Instructions to follow – Set down the material once more, exactly as it appears.

◇ ◇ ◇ ◇ ◇ ◇ ◇

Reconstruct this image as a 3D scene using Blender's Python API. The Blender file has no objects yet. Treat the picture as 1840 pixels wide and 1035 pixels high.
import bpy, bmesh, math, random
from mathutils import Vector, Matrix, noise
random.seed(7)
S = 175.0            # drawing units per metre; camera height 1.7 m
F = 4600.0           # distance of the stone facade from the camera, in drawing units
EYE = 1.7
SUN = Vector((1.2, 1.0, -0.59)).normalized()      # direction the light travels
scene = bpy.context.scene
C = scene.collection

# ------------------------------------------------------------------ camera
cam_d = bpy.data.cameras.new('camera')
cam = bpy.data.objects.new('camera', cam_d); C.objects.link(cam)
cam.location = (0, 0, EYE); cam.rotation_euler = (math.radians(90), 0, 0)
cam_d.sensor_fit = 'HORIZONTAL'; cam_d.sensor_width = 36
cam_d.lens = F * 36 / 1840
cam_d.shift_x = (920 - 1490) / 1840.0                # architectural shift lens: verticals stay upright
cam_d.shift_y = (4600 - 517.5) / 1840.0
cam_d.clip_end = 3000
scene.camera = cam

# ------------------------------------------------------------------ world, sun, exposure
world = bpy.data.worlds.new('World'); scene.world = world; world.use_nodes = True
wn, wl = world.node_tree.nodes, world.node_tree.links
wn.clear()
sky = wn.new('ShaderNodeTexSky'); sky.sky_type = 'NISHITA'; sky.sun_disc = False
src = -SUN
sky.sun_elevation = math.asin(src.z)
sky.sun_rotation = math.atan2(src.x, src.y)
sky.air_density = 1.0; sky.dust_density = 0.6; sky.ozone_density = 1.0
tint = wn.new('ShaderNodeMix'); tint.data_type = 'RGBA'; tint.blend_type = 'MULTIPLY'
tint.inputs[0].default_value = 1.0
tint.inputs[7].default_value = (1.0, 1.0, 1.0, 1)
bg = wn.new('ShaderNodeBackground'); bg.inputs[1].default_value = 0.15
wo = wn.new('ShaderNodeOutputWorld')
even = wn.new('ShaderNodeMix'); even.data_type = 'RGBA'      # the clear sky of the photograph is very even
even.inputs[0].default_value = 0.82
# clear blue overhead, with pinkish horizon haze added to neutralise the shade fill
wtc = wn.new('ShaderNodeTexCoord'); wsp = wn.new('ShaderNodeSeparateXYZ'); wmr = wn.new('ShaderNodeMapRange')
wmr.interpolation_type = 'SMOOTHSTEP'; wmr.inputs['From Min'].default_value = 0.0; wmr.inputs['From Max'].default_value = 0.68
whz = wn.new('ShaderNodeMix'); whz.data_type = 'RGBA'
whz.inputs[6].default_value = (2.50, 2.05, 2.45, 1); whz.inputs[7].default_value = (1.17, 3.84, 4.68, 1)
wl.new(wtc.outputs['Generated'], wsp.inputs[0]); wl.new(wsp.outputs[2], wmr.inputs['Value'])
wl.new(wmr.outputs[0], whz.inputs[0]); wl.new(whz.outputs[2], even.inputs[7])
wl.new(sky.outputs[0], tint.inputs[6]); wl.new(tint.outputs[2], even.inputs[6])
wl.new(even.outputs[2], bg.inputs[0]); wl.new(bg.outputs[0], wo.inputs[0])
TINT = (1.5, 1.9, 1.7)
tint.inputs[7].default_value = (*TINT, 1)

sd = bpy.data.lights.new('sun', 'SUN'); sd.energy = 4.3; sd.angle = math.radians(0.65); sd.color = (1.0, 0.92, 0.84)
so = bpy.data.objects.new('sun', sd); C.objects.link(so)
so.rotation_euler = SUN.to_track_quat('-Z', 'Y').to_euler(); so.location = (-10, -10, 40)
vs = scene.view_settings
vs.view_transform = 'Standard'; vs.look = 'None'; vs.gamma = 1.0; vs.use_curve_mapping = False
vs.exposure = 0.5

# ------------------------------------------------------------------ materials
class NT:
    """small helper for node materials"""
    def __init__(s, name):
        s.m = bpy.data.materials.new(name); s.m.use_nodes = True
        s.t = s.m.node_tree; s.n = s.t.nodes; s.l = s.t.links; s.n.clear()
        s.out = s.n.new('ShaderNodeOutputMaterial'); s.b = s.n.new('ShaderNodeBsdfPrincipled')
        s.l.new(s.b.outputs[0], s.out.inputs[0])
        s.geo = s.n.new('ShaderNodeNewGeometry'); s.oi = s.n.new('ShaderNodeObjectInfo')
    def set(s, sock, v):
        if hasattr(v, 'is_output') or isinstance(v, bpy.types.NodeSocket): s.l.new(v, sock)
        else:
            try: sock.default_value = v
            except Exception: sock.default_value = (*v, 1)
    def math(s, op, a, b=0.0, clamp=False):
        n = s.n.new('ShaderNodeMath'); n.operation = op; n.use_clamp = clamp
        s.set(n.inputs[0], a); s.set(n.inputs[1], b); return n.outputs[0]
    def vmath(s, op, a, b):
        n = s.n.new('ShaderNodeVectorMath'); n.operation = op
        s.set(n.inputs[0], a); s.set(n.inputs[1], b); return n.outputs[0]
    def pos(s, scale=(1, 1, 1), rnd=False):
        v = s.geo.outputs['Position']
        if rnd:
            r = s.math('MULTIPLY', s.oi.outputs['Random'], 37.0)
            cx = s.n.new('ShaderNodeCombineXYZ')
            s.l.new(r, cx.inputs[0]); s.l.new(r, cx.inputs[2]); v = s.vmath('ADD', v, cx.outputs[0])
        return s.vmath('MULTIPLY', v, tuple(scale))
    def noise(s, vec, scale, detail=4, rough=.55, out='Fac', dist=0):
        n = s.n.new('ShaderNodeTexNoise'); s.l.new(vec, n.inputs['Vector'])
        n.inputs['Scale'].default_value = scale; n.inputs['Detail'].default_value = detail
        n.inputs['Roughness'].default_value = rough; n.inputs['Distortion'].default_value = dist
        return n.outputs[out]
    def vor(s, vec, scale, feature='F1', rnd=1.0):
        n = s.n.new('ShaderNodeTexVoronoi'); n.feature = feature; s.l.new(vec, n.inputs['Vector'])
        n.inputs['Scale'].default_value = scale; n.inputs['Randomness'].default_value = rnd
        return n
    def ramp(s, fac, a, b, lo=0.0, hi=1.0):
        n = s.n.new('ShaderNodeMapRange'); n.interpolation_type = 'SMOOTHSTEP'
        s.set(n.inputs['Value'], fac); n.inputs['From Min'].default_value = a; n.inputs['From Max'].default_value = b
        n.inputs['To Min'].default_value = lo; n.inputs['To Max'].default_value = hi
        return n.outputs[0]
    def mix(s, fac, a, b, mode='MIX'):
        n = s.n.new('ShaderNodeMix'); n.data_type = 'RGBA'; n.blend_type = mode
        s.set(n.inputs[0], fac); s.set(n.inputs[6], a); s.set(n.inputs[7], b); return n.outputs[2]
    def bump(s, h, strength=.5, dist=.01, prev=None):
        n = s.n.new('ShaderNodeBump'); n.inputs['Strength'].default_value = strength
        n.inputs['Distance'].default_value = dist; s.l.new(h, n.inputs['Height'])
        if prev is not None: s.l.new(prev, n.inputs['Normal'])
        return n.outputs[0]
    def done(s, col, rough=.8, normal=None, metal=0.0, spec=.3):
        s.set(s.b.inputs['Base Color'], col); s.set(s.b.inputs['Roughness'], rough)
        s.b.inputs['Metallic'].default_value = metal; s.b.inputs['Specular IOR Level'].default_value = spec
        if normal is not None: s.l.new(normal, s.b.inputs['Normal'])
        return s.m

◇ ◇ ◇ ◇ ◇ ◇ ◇

Output for this exercise –
Reconstruct this image as a 3D scene using Blender's Python API. The Blender file has no objects yet. Treat the picture as 1840 pixels wide and 1035 pixels high.
import bpy, bmesh, math, random
from mathutils import Vector, Matrix, noise
random.seed(7)
S = 175.0            # drawing units per metre; camera height 1.7 m
F = 4600.0           # distance of the stone facade from the camera, in drawing units
EYE = 1.7
SUN = Vector((1.2, 1.0, -0.59)).normalized()      # direction the light travels
scene = bpy.context.scene
C = scene.collection

# ------------------------------------------------------------------ camera
cam_d = bpy.data.cameras.new('camera')
cam = bpy.data.objects.new('camera', cam_d); C.objects.link(cam)
cam.location = (0, 0, EYE); cam.rotation_euler = (math.radians(90), 0, 0)
cam_d.sensor_fit = 'HORIZONTAL'; cam_d.sensor_width = 36
cam_d.lens = F * 36 / 1840
cam_d.shift_x = (920 - 1490) / 1840.0                # architectural shift lens: verticals stay upright
cam_d.shift_y = (4600 - 517.5) / 1840.0
cam_d.clip_end = 3000
scene.camera = cam

# ------------------------------------------------------------------ world, sun, exposure
world = bpy.data.worlds.new('World'); scene.world = world; world.use_nodes = True
wn, wl = world.node_tree.nodes, world.node_tree.links
wn.clear()
sky = wn.new('ShaderNodeTexSky'); sky.sky_type = 'NISHITA'; sky.sun_disc = False
src = -SUN
sky.sun_elevation = math.asin(src.z)
sky.sun_rotation = math.atan2(src.x, src.y)
sky.air_density = 1.0; sky.dust_density = 0.6; sky.ozone_density = 1.0
tint = wn.new('ShaderNodeMix'); tint.data_type = 'RGBA'; tint.blend_type = 'MULTIPLY'
tint.inputs[0].default_value = 1.0
tint.inputs[7].default_value = (1.0, 1.0, 1.0, 1)
bg = wn.new('ShaderNodeBackground'); bg.inputs[1].default_value = 0.15
wo = wn.new('ShaderNodeOutputWorld')
even = wn.new('ShaderNodeMix'); even.data_type = 'RGBA'      # the clear sky of the photograph is very even
even.inputs[0].default_value = 0.82
# clear blue overhead, with pinkish horizon haze added to neutralise the shade fill
wtc = wn.new('ShaderNodeTexCoord'); wsp = wn.new('ShaderNodeSeparateXYZ'); wmr = wn.new('ShaderNodeMapRange')
wmr.interpolation_type = 'SMOOTHSTEP'; wmr.inputs['From Min'].default_value = 0.0; wmr.inputs['From Max'].default_value = 0.68
whz = wn.new('ShaderNodeMix'); whz.data_type = 'RGBA'
whz.inputs[6].default_value = (2.50, 2.05, 2.45, 1); whz.inputs[7].default_value = (1.17, 3.84, 4.68, 1)
wl.new(wtc.outputs['Generated'], wsp.inputs[0]); wl.new(wsp.outputs[2], wmr.inputs['Value'])
wl.new(wmr.outputs[0], whz.inputs[0]); wl.new(whz.outputs[2], even.inputs[7])
wl.new(sky.outputs[0], tint.inputs[6]); wl.new(tint.outputs[2], even.inputs[6])
wl.new(even.outputs[2], bg.inputs[0]); wl.new(bg.outputs[0], wo.inputs[0])
TINT = (1.5, 1.9, 1.7)
tint.inputs[7].default_value = (*TINT, 1)

sd = bpy.data.lights.new('sun', 'SUN'); sd.energy = 4.3; sd.angle = math.radians(0.65); sd.color = (1.0, 0.92, 0.84)
so = bpy.data.objects.new('sun', sd); C.objects.link(so)
so.rotation_euler = SUN.to_track_quat('-Z', 'Y').to_euler(); so.location = (-10, -10, 40)
vs = scene.view_settings
vs.view_transform = 'Standard'; vs.look = 'None'; vs.gamma = 1.0; vs.use_curve_mapping = False
vs.exposure = 0.5

# ------------------------------------------------------------------ materials
class NT:
    """small helper for node materials"""
    def __init__(s, name):
        s.m = bpy.data.materials.new(name); s.m.use_nodes = True
        s.t = s.m.node_tree; s.n = s.t.nodes; s.l = s.t.links; s.n.clear()
        s.out = s.n.new('ShaderNodeOutputMaterial'); s.b = s.n.new('ShaderNodeBsdfPrincipled')
        s.l.new(s.b.outputs[0], s.out.inputs[0])
        s.geo = s.n.new('ShaderNodeNewGeometry'); s.oi = s.n.new('ShaderNodeObjectInfo')
    def set(s, sock, v):
        if hasattr(v, 'is_output') or isinstance(v, bpy.types.NodeSocket): s.l.new(v, sock)
        else:
            try: sock.default_value = v
            except Exception: sock.default_value = (*v, 1)
    def math(s, op, a, b=0.0, clamp=False):
        n = s.n.new('ShaderNodeMath'); n.operation = op; n.use_clamp = clamp
        s.set(n.inputs[0], a); s.set(n.inputs[1], b); return n.outputs[0]
    def vmath(s, op, a, b):
        n = s.n.new('ShaderNodeVectorMath'); n.operation = op
        s.set(n.inputs[0], a); s.set(n.inputs[1], b); return n.outputs[0]
    def pos(s, scale=(1, 1, 1), rnd=False):
        v = s.geo.outputs['Position']
        if rnd:
            r = s.math('MULTIPLY', s.oi.outputs['Random'], 37.0)
            cx = s.n.new('ShaderNodeCombineXYZ')
            s.l.new(r, cx.inputs[0]); s.l.new(r, cx.inputs[2]); v = s.vmath('ADD', v, cx.outputs[0])
        return s.vmath('MULTIPLY', v, tuple(scale))
    def noise(s, vec, scale, detail=4, rough=.55, out='Fac', dist=0):
        n = s.n.new('ShaderNodeTexNoise'); s.l.new(vec, n.inputs['Vector'])
        n.inputs['Scale'].default_value = scale; n.inputs['Detail'].default_value = detail
        n.inputs['Roughness'].default_value = rough; n.inputs['Distortion'].default_value = dist
        return n.outputs[out]
    def vor(s, vec, scale, feature='F1', rnd=1.0):
        n = s.n.new('ShaderNodeTexVoronoi'); n.feature = feature; s.l.new(vec, n.inputs['Vector'])
        n.inputs['Scale'].default_value = scale; n.inputs['Randomness'].default_value = rnd
        return n
    def ramp(s, fac, a, b, lo=0.0, hi=1.0):
        n = s.n.new('ShaderNodeMapRange'); n.interpolation_type = 'SMOOTHSTEP'
        s.set(n.inputs['Value'], fac); n.inputs['From Min'].default_value = a; n.inputs['From Max'].default_value = b
        n.inputs['To Min'].default_value = lo; n.inputs['To Max'].default_value = hi
        return n.outputs[0]
    def mix(s, fac, a, b, mode='MIX'):
        n = s.n.new('ShaderNodeMix'); n.data_type = 'RGBA'; n.blend_type = mode
        s.set(n.inputs[0], fac); s.set(n.inputs[6], a); s.set(n.inputs[7], b); return n.outputs[2]
    def bump(s, h, strength=.5, dist=.01, prev=None):
        n = s.n.new('ShaderNodeBump'); n.inputs['Strength'].default_value = strength
        n.inputs['Distance'].default_value = dist; s.l.new(h, n.inputs['Height'])
        if prev is not None: s.l.new(prev, n.inputs['Normal'])
        return n.outputs[0]
    def done(s, col, rough=.8, normal=None, metal=0.0, spec=.3):
        s.set(s.b.inputs['Base Color'], col); s.set(s.b.inputs['Roughness'], rough)
        s.b.inputs['Metallic'].default_value = metal; s.b.inputs['Specular IOR Level'].default_value = spec
        if normal is not None: s.l.new(normal, s.b.inputs['Normal'])
        return s.m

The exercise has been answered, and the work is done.